Jon Allen says the TSA can only go so far when if comes to finding a computer's owner. "We're not going to turn that laptop on. We're not going to try and analyze the hardware or anything like that."

The bottom line cause for these laptop left behinds, according the federal government; too many of us lose focus. Simple as that.

"It's not just getting through the security process," says Allen. "It's 'I got to get to my gate, I have to connect somewhere else'. You look at all of that combined, times 1.7 million people a day and you're gonna find instances where items do get left behind."

Tom Dermody is having a hard time digesting that 12,000 a week number. But it was something else that peaked his curiosity. Tom thinks there's an obvious follow up question related to all those lost laptops.

"Where do they go? I don't know. Somebody's making money on them," suggests Dermody.

Yes they are. In the case of laptops, airports, airlines and the TSA hold the devices for at least 30 days. Then most, well, it's finders-keepers.

"They'll take the memory out," says Allen. "They take the hard drive out and then at that point they can auction it, they can surplus it. It becomes government property."

Those laptops may be auctioned off online, and you can see how that process works for yourself, by visiting the US General Services Administration website at gsa.gov.

You and I already give enough to the federal government. It's time to show you how to fool-proof your trip through airport security.

Rule number one; never step foot inside an airport without some kind of contact information stuck on that computer.

Also, always place the laptop in the first plastic bin that goes through the scanner, and your shoes last. Seasoned travelers already know this trick because you're not going anywhere without your shoes and you're less likely to forget to pick up the first thing out of the x-ray.

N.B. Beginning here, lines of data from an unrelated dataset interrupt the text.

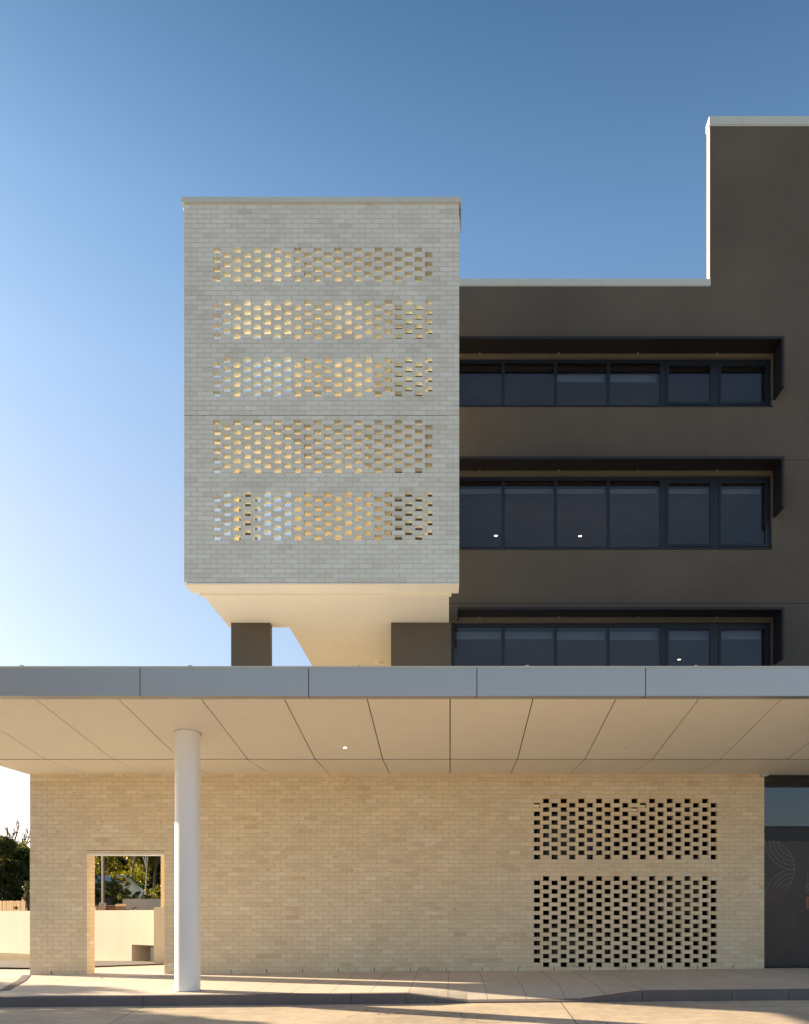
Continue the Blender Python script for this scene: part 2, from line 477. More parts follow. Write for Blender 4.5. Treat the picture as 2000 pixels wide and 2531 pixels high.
# soffit panels with open joints
sj = [-.002+1.2*i for i in range(-8, 12)]
sj = [CX0] + [q for q in sj if q > CX0+.2 and q < CX1] + [CX1]
def zs(y): return Z1 - (Z1-Z2)*(y-D1)/(D2-D1) if y < D2 else Z2
for a, b in zip(sj, sj[1:]):
    a_, b_ = a+.008, b-.008
    for y0, y1 in ((D1+.012, D2-.012), (D2+.012, D3)):
        mb = MB(); za, zb_ = zs(y0), zs(y1)
        if y0 > D2: za = zb_ = Z2
        t = .018
        p = [(a_,y0,za),(b_,y0,za),(b_,y1,zb_),(a_,y1,zb_)]
        q = [(u,v,w+t) for u,v,w in p]
        mb.poly([p[0],p[3],p[2],p[1]]); mb.poly(q)
        for i in range(4):
            j = (i+1)%4; mb.poly([p[i],p[j],q[j],q[i]])
        mb.build('soffit_panel', M['soffit'], can)
mb = MB()
mb.poly([(CX0+.03,D1+.01,Z1+.04),(CX0+.03,D2,Z2+.04),(CX1,D2,Z2+.04),(CX1,D1+.01,Z1+.04)])
mb.poly([(CX0+.03,D2,Z2+.04),(CX0+.03,D3,Z2+.04),(CX1,D3,Z2+.04),(CX1,D2,Z2+.04)])
mb.build('soffit_backing', M['shade_gap'], can)
MB().box(CX0+.03,CX1,D2-.011,D2+.011,Z2-.003,Z2+.012).build('cross_joint', M['shade_gap'], can)
mb = MB()                                    # left end cheek
mb.poly([(CX0,D1,Z1+.02),(CX0,D2,Z2+.004),(CX0,D3,Z2+.004),(CX0,D3,Z0),(CX0,D0+.03,Z0),(CX0,D0+.03,Z1+.02)][::-1])
mb.poly([(CX0+.02,D3,Z2),(CX0+.02,D3,Z0),(CX1,D3,Z0),(CX1,D3,Z2)])
mb.build('end_cheek', M['fascia'], can)
def downlight(name, x, y, z, lit, parent, r=.045, slope=0.):
    rg = MB()
    n = 20
    for i in range(n):
        t0, t1 = 2*PI*i/n, 2*PI*(i+1)/n
        P = lambda t, rr, dz: (x+rr*math.cos(t), y+rr*math.sin(t), z+dz+slope*rr*math.sin(t))
        rg.poly([P(t0,r,-.004),P(t0,r*1.45,-.004),P(t1,r*1.45,-.004),P(t1,r,-.004)])
        rg.poly([P(t0,r*1.45,-.004),P(t0,r*1.45,.003),P(t1,r*1.45,.003),P(t1,r*1.45,-.004)])
    o = rg.build(name, M['white_paint'] if parent is can else M['hood'], parent)
    ds = MB(); ds.poly([(x+r*math.cos(-2*PI*i/n), y+r*math.sin(-2*PI*i/n), z-.002+slope*r*math.sin(-2*PI*i/n)) for i in range(n)])
    ds.build('lamp' if lit else 'lens', M['lamp'] if lit else M['shade_gap'], o)
for px_, lit in ((853,True),(1549,False)):
    downlight('downlight', xat(px_,14.12), 14.12, zs(14.12), lit, can, .032 if lit else .02, -(Z1-Z2)/(D2-D1))
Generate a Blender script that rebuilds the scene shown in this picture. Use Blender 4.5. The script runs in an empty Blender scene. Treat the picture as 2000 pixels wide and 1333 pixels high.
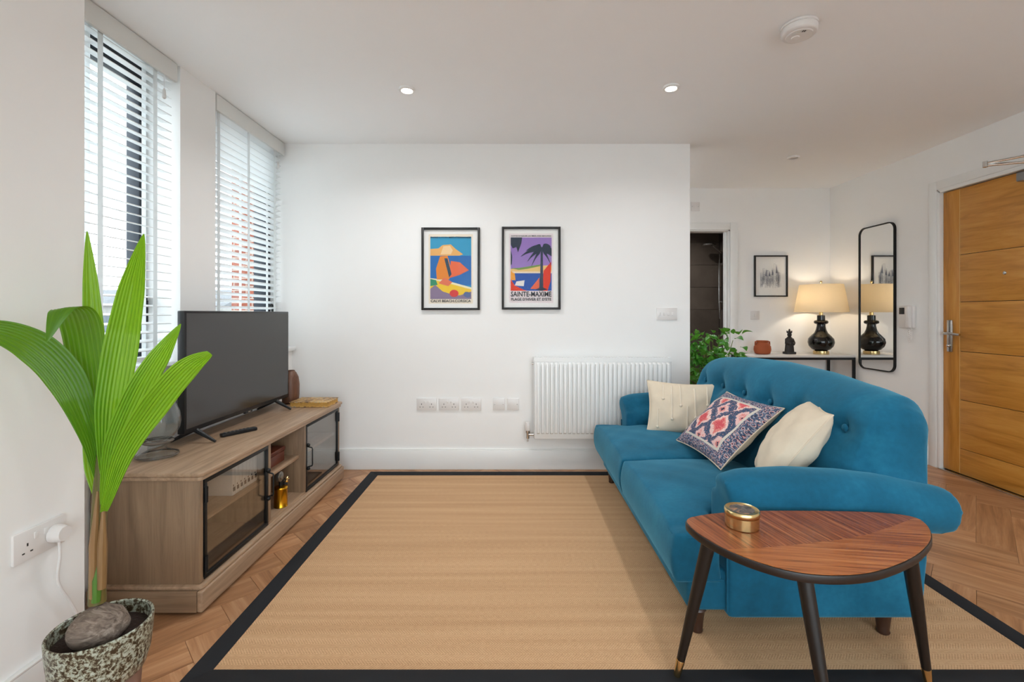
import bpy, bmesh, math, random
from mathutils import Vector, Matrix

random.seed(7)
S = bpy.context.scene
COL = S.collection
R = math.radians
PI = math.pi

# ------------------------------------------------------------------ camera
CAM_Z = 1.147
cam = bpy.data.cameras.new('camera')
cam.sensor_width = 36.0
cam.lens = 16.2                      # 900 px focal length on a 2000 px wide frame
cam.shift_x = -0.0025
cam.shift_y = -0.02675
cam.clip_start = 0.05
cam.clip_end = 200
cam_o = bpy.data.objects.new('camera', cam)
cam_o.location = (0, 0, CAM_Z)
cam_o.rotation_euler = (R(90), 0, 0)
COL.objects.link(cam_o)
S.camera = cam_o

# ------------------------------------------------------------------ sky, exposure
SKY_STRENGTH = 3.35
world = bpy.data.worlds.new('overcast_sky')
S.world = world
world.use_nodes = True
bg = world.node_tree.nodes['Background']
bg.inputs[0].default_value = (0.84, 0.935, 1.0, 1)
bg.inputs[1].default_value = SKY_STRENGTH
S.view_settings.view_transform = 'Standard'
S.view_settings.look = 'None'
S.view_settings.gamma = 1.0
S.view_settings.use_curve_mapping = False
S.view_settings.exposure = 0.66
DOWNLIGHT_POWER = 3.8
LAMP_POWER = 1.8

cy = S.cycles
cy.max_bounces = 6; cy.diffuse_bounces = 5; cy.glossy_bounces = 4; cy.transmission_bounces = 6; cy.transparent_max_bounces = 14
cy.caustics_reflective = False; cy.caustics_refractive = False
cy.use_adaptive_sampling = True; cy.adaptive_threshold = 0.16

def portal(name, loc, rot, sx, sy):
    l = bpy.data.lights.new(name, 'AREA')
    l.shape = 'RECTANGLE'; l.size = sx; l.size_y = sy
    l.cycles.is_portal = True
    o = bpy.data.objects.new(name, l)
    o.location = loc; o.rotation_euler = rot
    COL.objects.link(o)
portal('window_portal', (-2.03, 1.915, 1.63), (0, R(-90), 0), 1.54, 0.86)
portal('window_portal', (-2.03, 3.00, 1.63), (0, R(-90), 0), 1.54, 0.84)
portal('window_portal', (0.8, -1.70, 1.2), (R(90), 0, 0), 3.8, 2.2)  # portal of the added rear window

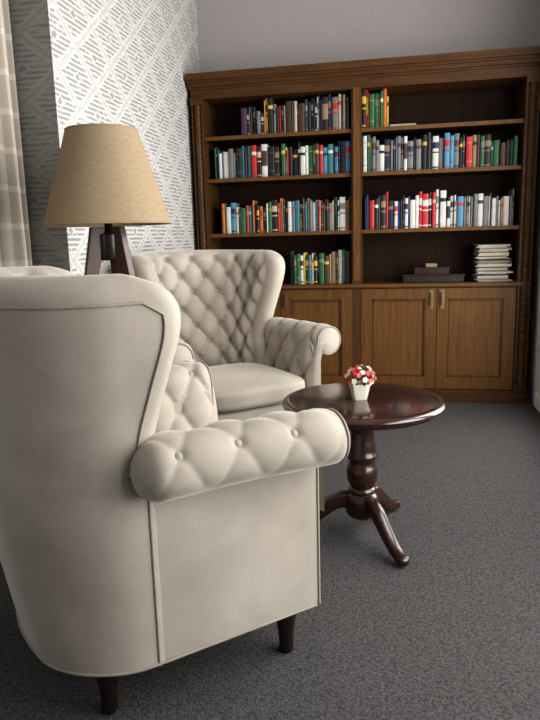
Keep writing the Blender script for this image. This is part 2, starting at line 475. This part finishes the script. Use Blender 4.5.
for i in range(46):
    ph=math.acos(1-rnd.random()*0.95); th=rnd.random()*2*pi
    n=Vector((math.sin(ph)*math.cos(th),math.sin(ph)*math.sin(th),math.cos(ph)))
    c=Vector((0,0,0.074))+Vector((n.x*0.062,n.y*0.062,n.z*0.052))*rnd.uniform(0.88,1.08)
    t=n.orthogonal().normalized(); b=n.cross(t); m=rnd.choice([cols[0],cols[0],cols[1],cols[2],cols[2]])
    R0=rnd.uniform(0.009,0.013)
    for layer,(rs,lift) in enumerate(((1,0.0),(0.6,0.004))):
        for p in range(5):
            a=2*pi*p/5+layer*0.6+i; dirp=t*math.cos(a)+b*math.sin(a); sd=n.cross(dirp)
            r=R0*rs
            pts=[c+n*lift, c+dirp*r*0.5+sd*r*0.42+n*(lift+0.002), c+dirp*r*1.0+sd*r*0.25+n*(lift+0.003), c+dirp*r*1.0-sd*r*0.25+n*(lift+0.003), c+dirp*r*0.5-sd*r*0.42+n*(lift+0.002)]
            mb.add(pts,[(0,1,2,3,4)],m)
    k=[]
    for r,d in ((0.0025,0.003),(0.002,0.006),(0.0001,0.007)): k.append([tuple(c+n*d+t*r*math.cos(2*pi*q/6)+b*r*math.sin(2*pi*q/6)) for q in range(6)])
    mb.rings(k,M_yel)
for i in range(60):
    th=rnd.random()*2*pi; ph=rnd.uniform(0.6,1.9)
    n=Vector((math.sin(ph)*math.cos(th),math.sin(ph)*math.sin(th),math.cos(ph)))
    c=Vector((0,0,0.070)); p0=c+n*0.02; p1=c+n*rnd.uniform(0.052,0.070); 
    if p1.z<0.062: p1.z=0.062+rnd.random()*0.01
    s=n.cross(Vector((0,0,1))).normalized()*0.007; mid=(p0+p1)/2+Vector((0,0,0.004))
    mb.add([p0,mid+s,p1,mid-s],[(0,1,2,3)],M_leaf)
for i in range(14):
    a=2*pi*i/14; p1=Vector((0.04*math.cos(a),0.04*math.sin(a),0.09))
    mb.add([(0.01*math.cos(a),0.01*math.sin(a),0.05),(0.012*math.cos(a+.2),0.012*math.sin(a+.2),0.05),p1],[(0,1,2)],M_leaf)
mb.build('blossoms', root, merge=0)

# ------------------------------------------------------------ lamp
root=empty('tripod_floor_lamp',(-1.105,2.42,0))
SB,ST,RB,RT=1.268,1.625,0.246,0.135
mb=MB(); rg=[]
for r,z in ((RB,SB),((RB+RT)/2,(SB+ST)/2),(RT,ST),(RT-0.0025,ST),((RB+RT)/2-0.0025,(SB+ST)/2),(RB-0.0025,SB),(RB,SB)):
    rg.append([(r*math.cos(2*pi*q/96),r*math.sin(2*pi*q/96),z) for q in range(96)])
mb.rings(rg,M_shade)
mb.build('shade',root,auto=0.9)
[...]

Finally, don't expect the TSA to watch it for you.

Greg Szupillo has been a TSA agent on the X-ray line for 10-years. "Our job is to protect the traveling public and that's what we do."

Translation; your laptop is on it's own.

The worst news about lost laptops, is the numbers being left in airport like this are going up not down as more travelers bring them along. In fact that same Dell survey found 80 percent of those asked, say they already know someone who has lost a laptop at an airport, never to see it again. That means your chances of becoming the next are getting better and better every day.